The offerings at the festival, largely culled from other major festivals and curated to highlight the year’s best in Arab cinema, skewed towards both popular and conservative arthouse fare, omitting the experimental or truly radical but still managing to satisfy. Part of what has always kept me in love with cinema, and classical cinema especially, is its potential for ambiguity and ambivalence—the possibility to be both conservative and liberal, regressive and progressive. Personal festival favorite Hajjan rewardingly represented all of these contradictions for. A piece of by-the-books cinematic art that owes a lot to Disney family classics, Hajjan never surprised me with its routine plot mechanics, but still allowed for unexpected depths in its sincerity and warmth. Young camel jockey Matar (Omar Al Atawi) sets his sights on winning the championship, only to have his camel come under the ownership of Jasser (Abdulmohsen Alnemr), the conniving merchant who killed his brother during a race. From long asides probing into Jasser’s shaky domestic life and failed ambitions, to depicting a whole climatic camel race simply through nearly tensionless close-ups of the spectators watching the race, to an understated feminism that ran throughout the film’s largely masculine purview, Abu Bakr Shawky’s film continually surprised me with its unassuming ability to uncover rich character depths.

It was an experience not unlike my visit to the Red Sea Film Festival in general. I did not go expecting a radical vision, nor any sense of progressive enlightenment that would refute the common perception of the country at large. Nor did I find any—but what I did find was rewarding and surprising.

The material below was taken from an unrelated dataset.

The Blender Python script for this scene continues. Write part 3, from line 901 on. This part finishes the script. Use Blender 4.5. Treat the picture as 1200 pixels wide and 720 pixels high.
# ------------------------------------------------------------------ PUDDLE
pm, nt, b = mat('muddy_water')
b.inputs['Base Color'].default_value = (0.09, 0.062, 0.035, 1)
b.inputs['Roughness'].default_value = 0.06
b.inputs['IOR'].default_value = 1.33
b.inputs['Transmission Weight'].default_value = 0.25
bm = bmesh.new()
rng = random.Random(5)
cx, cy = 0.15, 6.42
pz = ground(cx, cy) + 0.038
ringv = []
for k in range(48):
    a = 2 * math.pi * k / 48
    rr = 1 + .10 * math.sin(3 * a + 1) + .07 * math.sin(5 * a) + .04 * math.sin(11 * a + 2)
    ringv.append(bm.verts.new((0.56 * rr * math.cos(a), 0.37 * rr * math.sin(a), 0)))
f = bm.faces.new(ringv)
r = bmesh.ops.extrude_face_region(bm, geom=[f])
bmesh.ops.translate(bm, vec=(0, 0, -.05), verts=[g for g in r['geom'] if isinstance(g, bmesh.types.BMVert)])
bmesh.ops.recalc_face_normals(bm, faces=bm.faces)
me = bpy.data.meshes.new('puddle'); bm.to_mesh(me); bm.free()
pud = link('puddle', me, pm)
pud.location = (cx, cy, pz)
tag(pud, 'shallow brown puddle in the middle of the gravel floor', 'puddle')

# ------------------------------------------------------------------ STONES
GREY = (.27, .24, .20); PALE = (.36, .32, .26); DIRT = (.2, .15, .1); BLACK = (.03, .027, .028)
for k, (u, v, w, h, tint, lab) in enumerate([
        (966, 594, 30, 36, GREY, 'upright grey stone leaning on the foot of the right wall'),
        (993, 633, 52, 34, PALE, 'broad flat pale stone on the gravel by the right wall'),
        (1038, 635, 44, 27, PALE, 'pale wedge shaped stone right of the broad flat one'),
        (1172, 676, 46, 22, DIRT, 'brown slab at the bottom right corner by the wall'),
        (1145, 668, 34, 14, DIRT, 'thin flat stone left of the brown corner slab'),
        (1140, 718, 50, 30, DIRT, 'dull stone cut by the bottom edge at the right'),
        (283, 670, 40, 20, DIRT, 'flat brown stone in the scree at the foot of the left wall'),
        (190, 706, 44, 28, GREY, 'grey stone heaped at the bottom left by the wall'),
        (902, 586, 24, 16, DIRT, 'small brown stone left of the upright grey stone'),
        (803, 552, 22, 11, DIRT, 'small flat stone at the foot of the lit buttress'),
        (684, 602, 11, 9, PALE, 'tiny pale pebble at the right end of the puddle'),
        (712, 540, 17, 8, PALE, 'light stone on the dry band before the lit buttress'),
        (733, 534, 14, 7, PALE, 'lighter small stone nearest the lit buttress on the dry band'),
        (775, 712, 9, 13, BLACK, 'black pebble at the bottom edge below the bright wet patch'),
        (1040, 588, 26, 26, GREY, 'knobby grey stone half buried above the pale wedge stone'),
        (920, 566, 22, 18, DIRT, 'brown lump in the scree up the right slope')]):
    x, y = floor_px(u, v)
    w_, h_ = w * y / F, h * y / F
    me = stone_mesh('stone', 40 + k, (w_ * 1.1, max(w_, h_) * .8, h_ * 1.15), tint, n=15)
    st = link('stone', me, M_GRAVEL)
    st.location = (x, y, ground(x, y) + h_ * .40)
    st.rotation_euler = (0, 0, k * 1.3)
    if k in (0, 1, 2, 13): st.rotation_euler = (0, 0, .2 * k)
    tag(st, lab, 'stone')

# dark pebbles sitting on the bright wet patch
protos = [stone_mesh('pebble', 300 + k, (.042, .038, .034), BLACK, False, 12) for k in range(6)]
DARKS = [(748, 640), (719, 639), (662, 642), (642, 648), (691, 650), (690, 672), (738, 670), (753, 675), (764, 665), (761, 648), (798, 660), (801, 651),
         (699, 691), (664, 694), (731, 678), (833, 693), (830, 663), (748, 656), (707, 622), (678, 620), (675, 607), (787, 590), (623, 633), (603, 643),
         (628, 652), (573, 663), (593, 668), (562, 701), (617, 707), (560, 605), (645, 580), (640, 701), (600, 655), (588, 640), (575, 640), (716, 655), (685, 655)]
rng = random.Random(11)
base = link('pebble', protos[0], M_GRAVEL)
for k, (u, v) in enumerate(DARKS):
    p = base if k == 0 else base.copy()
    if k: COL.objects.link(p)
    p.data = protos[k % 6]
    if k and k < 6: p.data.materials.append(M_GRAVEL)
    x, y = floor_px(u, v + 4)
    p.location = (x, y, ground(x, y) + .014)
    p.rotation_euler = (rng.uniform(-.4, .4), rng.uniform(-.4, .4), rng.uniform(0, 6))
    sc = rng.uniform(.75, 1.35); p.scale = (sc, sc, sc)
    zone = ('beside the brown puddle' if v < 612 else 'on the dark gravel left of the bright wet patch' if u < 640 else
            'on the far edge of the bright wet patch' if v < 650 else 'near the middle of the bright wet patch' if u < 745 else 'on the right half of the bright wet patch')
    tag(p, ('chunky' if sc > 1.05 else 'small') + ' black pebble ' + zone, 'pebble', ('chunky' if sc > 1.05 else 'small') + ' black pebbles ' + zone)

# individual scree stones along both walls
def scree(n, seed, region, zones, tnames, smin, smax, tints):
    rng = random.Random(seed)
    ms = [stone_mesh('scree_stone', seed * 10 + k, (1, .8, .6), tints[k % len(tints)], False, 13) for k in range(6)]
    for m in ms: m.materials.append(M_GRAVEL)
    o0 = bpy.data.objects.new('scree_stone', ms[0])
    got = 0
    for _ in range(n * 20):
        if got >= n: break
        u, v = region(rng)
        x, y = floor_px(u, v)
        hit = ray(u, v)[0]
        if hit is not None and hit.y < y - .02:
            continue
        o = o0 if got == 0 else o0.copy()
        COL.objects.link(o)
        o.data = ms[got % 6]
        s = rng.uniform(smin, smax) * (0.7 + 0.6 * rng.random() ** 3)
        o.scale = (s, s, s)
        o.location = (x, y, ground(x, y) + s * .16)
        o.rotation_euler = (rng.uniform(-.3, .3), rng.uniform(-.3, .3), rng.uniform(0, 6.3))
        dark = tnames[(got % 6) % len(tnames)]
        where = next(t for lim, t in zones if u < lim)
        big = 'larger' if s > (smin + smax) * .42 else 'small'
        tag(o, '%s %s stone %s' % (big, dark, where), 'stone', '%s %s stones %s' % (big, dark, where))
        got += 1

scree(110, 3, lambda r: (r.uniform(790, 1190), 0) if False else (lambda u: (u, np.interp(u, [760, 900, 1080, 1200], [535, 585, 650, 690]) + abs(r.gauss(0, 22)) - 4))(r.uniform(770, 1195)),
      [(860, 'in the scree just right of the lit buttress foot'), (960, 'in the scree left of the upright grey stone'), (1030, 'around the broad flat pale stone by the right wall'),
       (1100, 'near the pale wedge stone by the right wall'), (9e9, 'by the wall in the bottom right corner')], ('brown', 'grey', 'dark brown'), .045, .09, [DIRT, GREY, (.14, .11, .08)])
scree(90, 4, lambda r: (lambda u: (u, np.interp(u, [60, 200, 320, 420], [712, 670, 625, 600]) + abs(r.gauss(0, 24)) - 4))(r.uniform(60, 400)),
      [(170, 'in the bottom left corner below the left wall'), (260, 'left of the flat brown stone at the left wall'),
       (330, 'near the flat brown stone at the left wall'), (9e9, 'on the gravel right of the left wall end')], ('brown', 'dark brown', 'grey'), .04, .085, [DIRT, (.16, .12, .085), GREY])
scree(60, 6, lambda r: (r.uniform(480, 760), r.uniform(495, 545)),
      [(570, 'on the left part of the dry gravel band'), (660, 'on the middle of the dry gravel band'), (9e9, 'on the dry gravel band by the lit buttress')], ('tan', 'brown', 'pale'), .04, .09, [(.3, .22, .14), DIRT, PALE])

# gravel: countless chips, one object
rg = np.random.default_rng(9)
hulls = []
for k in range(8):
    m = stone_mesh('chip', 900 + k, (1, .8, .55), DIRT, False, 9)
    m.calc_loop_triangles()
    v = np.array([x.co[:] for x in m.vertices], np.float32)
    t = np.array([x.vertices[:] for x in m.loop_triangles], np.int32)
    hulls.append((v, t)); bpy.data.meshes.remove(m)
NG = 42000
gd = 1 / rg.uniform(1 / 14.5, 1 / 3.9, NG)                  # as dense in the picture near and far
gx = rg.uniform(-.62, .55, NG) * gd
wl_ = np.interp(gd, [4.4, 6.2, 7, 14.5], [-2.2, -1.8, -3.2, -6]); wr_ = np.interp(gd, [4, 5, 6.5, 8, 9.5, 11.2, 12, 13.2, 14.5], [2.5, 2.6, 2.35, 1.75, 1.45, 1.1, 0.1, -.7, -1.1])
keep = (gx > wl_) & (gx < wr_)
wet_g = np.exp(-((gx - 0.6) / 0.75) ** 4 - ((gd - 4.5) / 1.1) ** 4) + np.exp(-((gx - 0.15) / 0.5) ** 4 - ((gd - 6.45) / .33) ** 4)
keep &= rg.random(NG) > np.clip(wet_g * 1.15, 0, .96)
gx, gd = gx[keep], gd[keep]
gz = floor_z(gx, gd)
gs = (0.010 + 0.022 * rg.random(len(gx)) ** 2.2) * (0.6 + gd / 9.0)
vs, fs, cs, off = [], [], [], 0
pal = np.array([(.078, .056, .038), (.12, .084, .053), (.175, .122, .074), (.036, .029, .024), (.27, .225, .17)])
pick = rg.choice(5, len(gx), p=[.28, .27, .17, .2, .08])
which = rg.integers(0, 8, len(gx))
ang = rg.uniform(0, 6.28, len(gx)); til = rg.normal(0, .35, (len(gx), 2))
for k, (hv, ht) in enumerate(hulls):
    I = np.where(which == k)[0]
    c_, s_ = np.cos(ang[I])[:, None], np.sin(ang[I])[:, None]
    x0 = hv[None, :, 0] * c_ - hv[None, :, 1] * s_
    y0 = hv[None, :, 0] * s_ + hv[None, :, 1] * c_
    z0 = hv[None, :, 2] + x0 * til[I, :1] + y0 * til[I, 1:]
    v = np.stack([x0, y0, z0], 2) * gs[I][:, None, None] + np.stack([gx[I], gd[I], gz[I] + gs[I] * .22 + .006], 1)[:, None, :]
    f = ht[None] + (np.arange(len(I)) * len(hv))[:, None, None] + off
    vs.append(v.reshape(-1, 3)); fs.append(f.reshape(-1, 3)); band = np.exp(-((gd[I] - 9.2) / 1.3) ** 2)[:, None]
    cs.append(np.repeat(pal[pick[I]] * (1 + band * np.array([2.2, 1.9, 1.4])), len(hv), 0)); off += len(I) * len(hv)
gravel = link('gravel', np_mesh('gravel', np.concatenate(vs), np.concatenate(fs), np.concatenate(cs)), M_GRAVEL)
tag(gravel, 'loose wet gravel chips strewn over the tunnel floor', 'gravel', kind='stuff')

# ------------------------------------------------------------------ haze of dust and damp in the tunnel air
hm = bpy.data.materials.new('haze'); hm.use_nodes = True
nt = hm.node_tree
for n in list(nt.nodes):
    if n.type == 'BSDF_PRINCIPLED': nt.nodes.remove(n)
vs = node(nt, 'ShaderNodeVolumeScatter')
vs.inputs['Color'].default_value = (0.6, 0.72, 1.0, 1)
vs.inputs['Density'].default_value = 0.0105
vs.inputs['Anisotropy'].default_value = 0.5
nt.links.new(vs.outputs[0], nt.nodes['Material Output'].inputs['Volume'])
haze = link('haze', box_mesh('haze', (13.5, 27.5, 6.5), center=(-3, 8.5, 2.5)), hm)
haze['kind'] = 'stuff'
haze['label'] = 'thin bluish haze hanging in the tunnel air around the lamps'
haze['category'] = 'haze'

The Red Sea Film Festival is a multimedia extravaganza, a slick, highly-polished event clearly angled to impress, and it’s not hard to peek behind the curtain to glimpse the dubious PR-aims behind it all. Does that make the well-curated lineup, ostensibly liberalist aims and exciting novelty any less worthwhile? Can the festival stand on its own despite the circumstances surrounding it? It’s a moral and geopolitical issue, and one I don’t think I’m capable of solving.